Thursday, February 01, 2007

Writers Center 30th Anniversary & AWP in Atlanta

Long live the Writers Center! Last weekend was the Writers Center's 30th Anniversary. Robert Olen Butler read his imagined missing 18 minutes from the Nixon White House Tapes--- no exaggeration, this was the best, the funniest reading I have ever attended. Many rounds of applause for founders Al Lefcowitz and and Jane Fox, and also for director Greg Robison and the staff, who are all doing a great job. In attendance: Jim and Kate Lehrer, novelists Ann McLaughlin, Kate Blackwell, poets galore, and the evervescent Wendi Kaufman, aka The Happy Booker. If you are anywhere near the Washington DC area and want to try a writing workshop, folks, the Writers Center is the place to come.

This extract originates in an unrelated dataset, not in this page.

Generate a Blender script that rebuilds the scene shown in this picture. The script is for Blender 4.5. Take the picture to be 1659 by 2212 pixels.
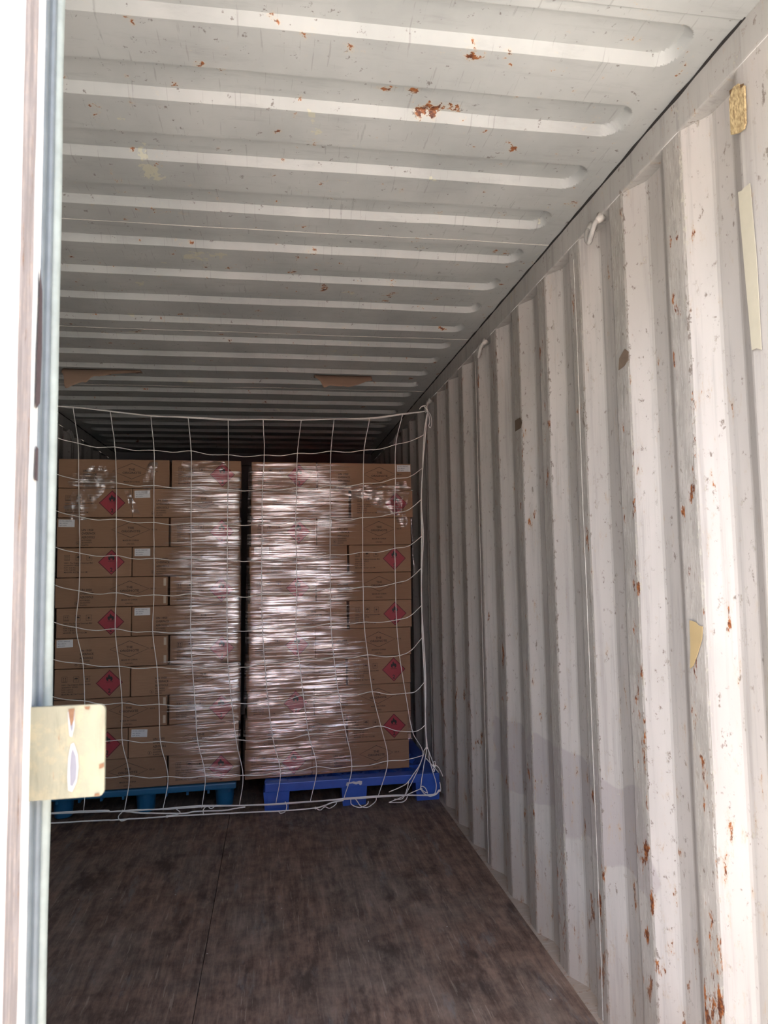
import bpy, bmesh, math, random
from mathutils import Vector, Matrix, noise

for _o in list(bpy.data.objects):
    bpy.data.objects.remove(_o, do_unlink=True)
SC = bpy.context.scene
COL = SC.collection
random.seed(7)

# ------------------------------------------------------------------ camera
F_PX = 1529.25
cam_d = bpy.data.cameras.new('camera')
cam = bpy.data.objects.new('camera', cam_d)
COL.objects.link(cam)
_r = Vector((0.98811035, -0.15284234, -0.01664824))
_u = Vector((0.00472125, -0.07806816, 0.99693684))
_f = Vector((0.15367386, 0.98516221, 0.07641835))
_m = Matrix((_r, _u, -_f)).transposed().to_4x4()
_m.translation = (0.25, -0.77, 1.3185)
cam.matrix_world = _m
cam_d.sensor_fit = 'HORIZONTAL'
cam_d.sensor_width = 36.0
cam_d.lens = 36.0 * F_PX / 1659.0
cam_d.clip_start = 0.02
cam_d.clip_end = 300
cam_d.dof.use_dof = True
cam_d.dof.focus_distance = 3.9
cam_d.dof.aperture_fstop = 15.0
SC.camera = cam

# ------------------------------------------------------------------ world, sun, exposure
SUN_EL, SUN_AZ = math.radians(60), math.radians(-76)     # high, from the left of the opening
w = bpy.data.worlds.new('sky')
SC.world = w
w.use_nodes = True
_nt = w.node_tree
_bg = _nt.nodes['Background']
_sk = _nt.nodes.new('ShaderNodeTexSky')
_sk.sky_type = 'NISHITA'
_sk.sun_disc = False
_sk.sun_elevation = SUN_EL
_sk.sun_rotation = math.pi - SUN_AZ
_sk.air_density = 1.0
_sk.dust_density = 6.0
_nt.links.new(_sk.outputs[0], _bg.inputs[0])
_bg.inputs[1].default_value = 0.50
sun_d = bpy.data.lights.new('sun', 'SUN')
sun_d.energy = 5.6
sun_d.angle = math.radians(0.6)
sun_d.color = (1.0, 0.95, 0.87)
sun = bpy.data.objects.new('sun', sun_d)
COL.objects.link(sun)
_ts = Vector((math.cos(SUN_EL) * math.sin(SUN_AZ), -math.cos(SUN_EL) * math.cos(SUN_AZ), math.sin(SUN_EL)))
sun.rotation_euler = _ts.to_track_quat('Z', 'Y').to_euler()
sun.location = _ts * 12
vs = SC.view_settings
vs.view_transform = 'Standard'
vs.look = 'None'
vs.exposure = 1.5
vs.gamma = 1.0
vs.use_curve_mapping = False
SC.cycles.diffuse_bounces = 4
SC.cycles.glossy_bounces = 2
SC.cycles.max_bounces = 7
SC.cycles.transparent_max_bounces = 6
w.cycles.sampling_method = 'MANUAL'
w.cycles.sample_map_resolution = 256

W, H, LEN = 1.175, 2.39, 5.90

# ------------------------------------------------------------------ helpers
def tag(o, label=None, cat=None, group=None, kind=None):
    if label: o['label'] = label
    if cat: o['category'] = cat
    if group: o['group'] = group
    if kind: o['kind'] = kind
    return o

def empty(name, loc=(0, 0, 0), rz=0.0, parent=None):
    o = bpy.data.objects.new(name, None)
    o.empty_display_size = 0.05
    COL.objects.link(o)
    o.location = loc
    o.rotation_euler = (0, 0, rz)
    if parent: o.parent = parent
    return o

def link(name, me, parent=None, loc=None):
    o = bpy.data.objects.new(name, me)
    COL.objects.link(o)
    if parent: o.parent = parent
    if loc: o.location = loc
    return o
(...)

The Associated Writing Programs (AWP) Feb 28- March 3, 2007 Conference in Atlanta Georgia is now online at www.awpwriter.org This mega-powow will have over 300 events, including presentations from Lee Smith, C.D. Wright, John Barth, Michael Martone, Anne Beattie, Charles Wright, Kay Gibbons, Terrance Hayes, Elizabeth Spencer, Les Murray, Tayari Jones, Coleman Barks, Rita Dove and many others. I'll be there at the Tameme table in the bookfair-- we've got our first chapbook ~ cuaderno just out: Mexican writer Agustin Cadena's "Carne verde, piel negra ~ An Avocado from Michoacan"-- and I'll also be on two panels. More about those anon.